Return each line of the records with nothing changed, pictures excepted.

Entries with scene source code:

--- start ---

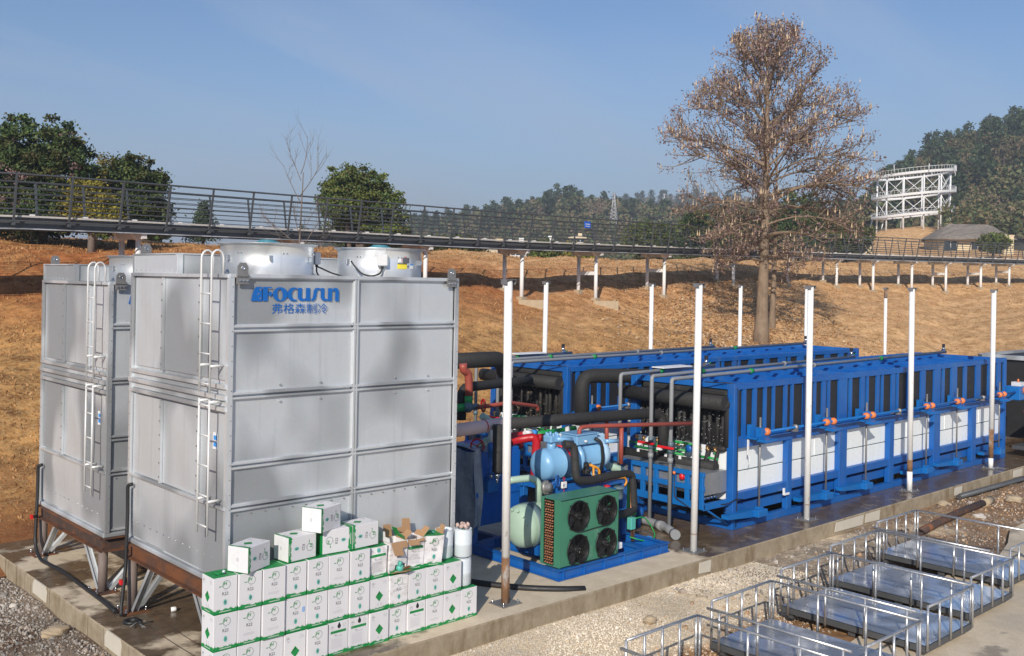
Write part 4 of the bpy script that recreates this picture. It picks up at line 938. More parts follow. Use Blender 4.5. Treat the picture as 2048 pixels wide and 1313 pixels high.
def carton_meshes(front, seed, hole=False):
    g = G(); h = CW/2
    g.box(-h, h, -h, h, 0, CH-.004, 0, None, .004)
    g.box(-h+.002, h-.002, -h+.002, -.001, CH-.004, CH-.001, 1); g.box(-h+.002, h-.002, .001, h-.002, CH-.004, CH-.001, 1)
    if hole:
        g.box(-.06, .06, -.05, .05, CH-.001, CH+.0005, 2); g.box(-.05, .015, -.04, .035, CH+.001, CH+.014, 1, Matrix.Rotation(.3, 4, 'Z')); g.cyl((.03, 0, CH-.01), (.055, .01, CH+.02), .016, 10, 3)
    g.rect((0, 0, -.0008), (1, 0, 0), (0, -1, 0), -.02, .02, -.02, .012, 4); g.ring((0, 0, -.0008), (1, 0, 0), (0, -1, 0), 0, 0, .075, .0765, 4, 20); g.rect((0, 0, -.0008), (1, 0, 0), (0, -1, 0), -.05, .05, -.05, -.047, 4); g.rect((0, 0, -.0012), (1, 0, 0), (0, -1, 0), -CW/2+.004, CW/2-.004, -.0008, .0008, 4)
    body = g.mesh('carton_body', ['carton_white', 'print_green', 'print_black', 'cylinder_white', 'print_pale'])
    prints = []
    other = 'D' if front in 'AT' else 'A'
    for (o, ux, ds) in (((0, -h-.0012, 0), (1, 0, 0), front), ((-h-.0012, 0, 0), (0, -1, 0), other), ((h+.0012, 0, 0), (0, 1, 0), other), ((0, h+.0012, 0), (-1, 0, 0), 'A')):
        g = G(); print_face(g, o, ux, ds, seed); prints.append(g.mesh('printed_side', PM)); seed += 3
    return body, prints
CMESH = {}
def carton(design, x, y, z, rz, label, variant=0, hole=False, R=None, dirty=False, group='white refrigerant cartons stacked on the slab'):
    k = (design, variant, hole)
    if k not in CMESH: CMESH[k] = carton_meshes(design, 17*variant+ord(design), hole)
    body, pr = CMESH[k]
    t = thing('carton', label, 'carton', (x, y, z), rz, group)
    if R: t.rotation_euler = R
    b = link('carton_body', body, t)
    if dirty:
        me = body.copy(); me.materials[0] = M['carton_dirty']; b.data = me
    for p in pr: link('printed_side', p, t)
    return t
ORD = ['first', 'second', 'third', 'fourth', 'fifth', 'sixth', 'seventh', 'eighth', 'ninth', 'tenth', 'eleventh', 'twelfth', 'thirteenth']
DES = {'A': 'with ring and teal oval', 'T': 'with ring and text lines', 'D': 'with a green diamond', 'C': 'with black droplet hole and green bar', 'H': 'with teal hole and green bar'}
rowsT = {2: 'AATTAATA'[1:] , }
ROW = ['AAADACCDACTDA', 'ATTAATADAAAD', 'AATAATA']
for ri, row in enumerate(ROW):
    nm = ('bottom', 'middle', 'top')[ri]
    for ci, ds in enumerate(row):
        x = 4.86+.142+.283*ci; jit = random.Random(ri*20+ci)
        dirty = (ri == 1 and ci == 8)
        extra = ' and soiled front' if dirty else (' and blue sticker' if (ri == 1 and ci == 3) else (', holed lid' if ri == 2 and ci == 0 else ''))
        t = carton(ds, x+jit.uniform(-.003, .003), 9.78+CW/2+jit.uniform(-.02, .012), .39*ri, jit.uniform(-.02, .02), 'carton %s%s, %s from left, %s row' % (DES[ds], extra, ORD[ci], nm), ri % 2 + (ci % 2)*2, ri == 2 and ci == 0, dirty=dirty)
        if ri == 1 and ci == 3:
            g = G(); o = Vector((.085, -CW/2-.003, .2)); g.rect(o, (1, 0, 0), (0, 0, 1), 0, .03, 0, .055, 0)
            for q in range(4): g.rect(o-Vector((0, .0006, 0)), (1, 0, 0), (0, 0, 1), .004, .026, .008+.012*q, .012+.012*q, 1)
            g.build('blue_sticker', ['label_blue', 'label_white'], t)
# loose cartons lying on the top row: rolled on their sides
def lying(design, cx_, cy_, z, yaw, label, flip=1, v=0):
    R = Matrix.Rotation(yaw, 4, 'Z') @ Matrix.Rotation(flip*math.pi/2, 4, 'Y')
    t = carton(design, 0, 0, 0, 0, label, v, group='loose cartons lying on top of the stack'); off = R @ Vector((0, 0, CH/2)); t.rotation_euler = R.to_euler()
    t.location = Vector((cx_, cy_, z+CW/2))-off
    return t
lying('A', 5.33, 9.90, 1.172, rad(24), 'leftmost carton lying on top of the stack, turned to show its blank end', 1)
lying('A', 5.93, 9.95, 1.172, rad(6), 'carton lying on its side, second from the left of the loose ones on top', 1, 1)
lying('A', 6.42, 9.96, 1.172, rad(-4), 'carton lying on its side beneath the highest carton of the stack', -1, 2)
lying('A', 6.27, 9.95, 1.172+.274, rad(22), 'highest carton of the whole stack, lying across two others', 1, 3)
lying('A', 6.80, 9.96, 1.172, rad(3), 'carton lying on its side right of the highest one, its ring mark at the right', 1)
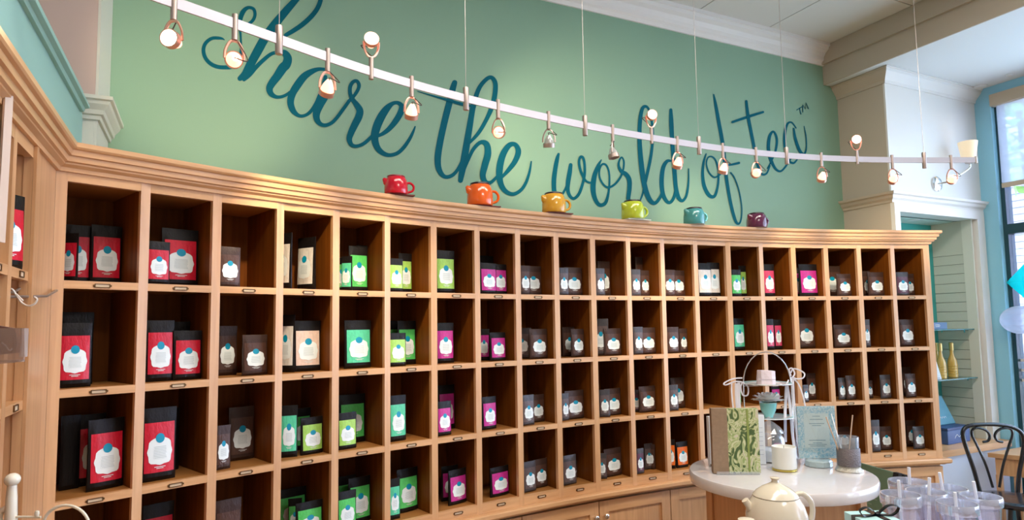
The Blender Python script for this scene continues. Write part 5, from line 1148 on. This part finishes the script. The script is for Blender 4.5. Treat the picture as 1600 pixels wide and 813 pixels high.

--- end ---

### Response to this exercise
Write part 4 of the bpy script that recreates this picture. It picks up at line 938. More parts follow. Use Blender 4.5. Treat the picture as 2048 pixels wide and 1313 pixels high.
def carton_meshes(front, seed, hole=False):
    g = G(); h = CW/2
    g.box(-h, h, -h, h, 0, CH-.004, 0, None, .004)
    g.box(-h+.002, h-.002, -h+.002, -.001, CH-.004, CH-.001, 1); g.box(-h+.002, h-.002, .001, h-.002, CH-.004, CH-.001, 1)
    if hole:
        g.box(-.06, .06, -.05, .05, CH-.001, CH+.0005, 2); g.box(-.05, .015, -.04, .035, CH+.001, CH+.014, 1, Matrix.Rotation(.3, 4, 'Z')); g.cyl((.03, 0, CH-.01), (.055, .01, CH+.02), .016, 10, 3)
    g.rect((0, 0, -.0008), (1, 0, 0), (0, -1, 0), -.02, .02, -.02, .012, 4); g.ring((0, 0, -.0008), (1, 0, 0), (0, -1, 0), 0, 0, .075, .0765, 4, 20); g.rect((0, 0, -.0008), (1, 0, 0), (0, -1, 0), -.05, .05, -.05, -.047, 4); g.rect((0, 0, -.0012), (1, 0, 0), (0, -1, 0), -CW/2+.004, CW/2-.004, -.0008, .0008, 4)
    body = g.mesh('carton_body', ['carton_white', 'print_green', 'print_black', 'cylinder_white', 'print_pale'])
    prints = []
    other = 'D' if front in 'AT' else 'A'
    for (o, ux, ds) in (((0, -h-.0012, 0), (1, 0, 0), front), ((-h-.0012, 0, 0), (0, -1, 0), other), ((h+.0012, 0, 0), (0, 1, 0), other), ((0, h+.0012, 0), (-1, 0, 0), 'A')):
        g = G(); print_face(g, o, ux, ds, seed); prints.append(g.mesh('printed_side', PM)); seed += 3
    return body, prints
CMESH = {}
def carton(design, x, y, z, rz, label, variant=0, hole=False, R=None, dirty=False, group='white refrigerant cartons stacked on the slab'):
    k = (design, variant, hole)
    if k not in CMESH: CMESH[k] = carton_meshes(design, 17*variant+ord(design), hole)
    body, pr = CMESH[k]
    t = thing('carton', label, 'carton', (x, y, z), rz, group)
    if R: t.rotation_euler = R
    b = link('carton_body', body, t)
    if dirty:
        me = body.copy(); me.materials[0] = M['carton_dirty']; b.data = me
    for p in pr: link('printed_side', p, t)
    return t
ORD = ['first', 'second', 'third', 'fourth', 'fifth', 'sixth', 'seventh', 'eighth', 'ninth', 'tenth', 'eleventh', 'twelfth', 'thirteenth']
DES = {'A': 'with ring and teal oval', 'T': 'with ring and text lines', 'D': 'with a green diamond', 'C': 'with black droplet hole and green bar', 'H': 'with teal hole and green bar'}
rowsT = {2: 'AATTAATA'[1:] , }
ROW = ['AAADACCDACTDA', 'ATTAATADAAAD', 'AATAATA']
for ri, row in enumerate(ROW):
    nm = ('bottom', 'middle', 'top')[ri]
    for ci, ds in enumerate(row):
        x = 4.86+.142+.283*ci; jit = random.Random(ri*20+ci)
        dirty = (ri == 1 and ci == 8)
        extra = ' and soiled front' if dirty else (' and blue sticker' if (ri == 1 and ci == 3) else (', holed lid' if ri == 2 and ci == 0 else ''))
        t = carton(ds, x+jit.uniform(-.003, .003), 9.78+CW/2+jit.uniform(-.02, .012), .39*ri, jit.uniform(-.02, .02), 'carton %s%s, %s from left, %s row' % (DES[ds], extra, ORD[ci], nm), ri % 2 + (ci % 2)*2, ri == 2 and ci == 0, dirty=dirty)
        if ri == 1 and ci == 3:
            g = G(); o = Vector((.085, -CW/2-.003, .2)); g.rect(o, (1, 0, 0), (0, 0, 1), 0, .03, 0, .055, 0)
            for q in range(4): g.rect(o-Vector((0, .0006, 0)), (1, 0, 0), (0, 0, 1), .004, .026, .008+.012*q, .012+.012*q, 1)
            g.build('blue_sticker', ['label_blue', 'label_white'], t)
# loose cartons lying on the top row: rolled on their sides
def lying(design, cx_, cy_, z, yaw, label, flip=1, v=0):
    R = Matrix.Rotation(yaw, 4, 'Z') @ Matrix.Rotation(flip*math.pi/2, 4, 'Y')
    t = carton(design, 0, 0, 0, 0, label, v, group='loose cartons lying on top of the stack'); off = R @ Vector((0, 0, CH/2)); t.rotation_euler = R.to_euler()
    t.location = Vector((cx_, cy_, z+CW/2))-off
    return t
lying('A', 5.33, 9.90, 1.172, rad(24), 'leftmost carton lying on top of the stack, turned to show its blank end', 1)
lying('A', 5.93, 9.95, 1.172, rad(6), 'carton lying on its side, second from the left of the loose ones on top', 1, 1)
lying('A', 6.42, 9.96, 1.172, rad(-4), 'carton lying on its side beneath the highest carton of the stack', -1, 2)
lying('A', 6.27, 9.95, 1.172+.274, rad(22), 'highest carton of the whole stack, lying across two others', 1, 3)
lying('A', 6.80, 9.96, 1.172, rad(3), 'carton lying on its side right of the highest one, its ring mark at the right', 1)
The Blender Python script for this scene continues. Write part 5, from line 1148 on. This part finishes the script. The script is for Blender 4.5. Treat the picture as 1600 pixels wide and 813 pixels high.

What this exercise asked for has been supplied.